亡くなる前年の最後のインタビューの終わりに子どもと親の関係を語っているんだけど、子どもの声や、奥さんのコートニーの呼ぶ声なんかも入ってて、タイトルの「サン」はカートのことじゃなくて自分の息子とのダブルミーニングか!とはっとしたけど、調べたら彼らの子どもは女の子だったので違いました。
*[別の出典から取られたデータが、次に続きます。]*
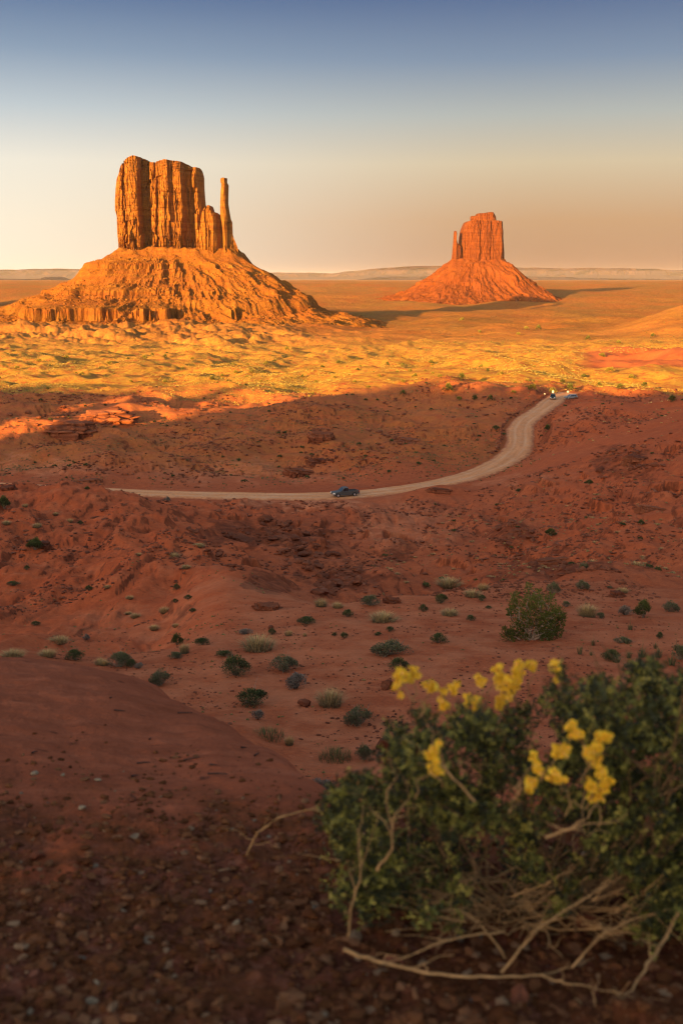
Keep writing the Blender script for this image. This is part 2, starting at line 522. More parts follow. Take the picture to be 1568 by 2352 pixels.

ニルヴァーナは私があまり音楽を聴かなくなりつつあった時代のバンドで、カート・コバーンは若いスターだと思ってたけど、実は私と2つしか違わなくて、聞いてきた音楽も近い。彼がヘロインにはまったのは、胃の痛みだと思い込んでいた脊柱側弯症のせいだった、みたいな話があって、ペドロ・アルモドバル監督の背骨の話みたいだなと思った。私も今右手が上がらないし歩けなかったこともあるな。痛みがひどいと一瞬死ねたらって思ったりするのだ。

姿も声も美しくて、賢すぎて気難しい、非凡ゆえの苦しみを持ち続けた人。どんなに愛するものたちが側にいても、そこは誰とも共有しようがなかったんだろうな…。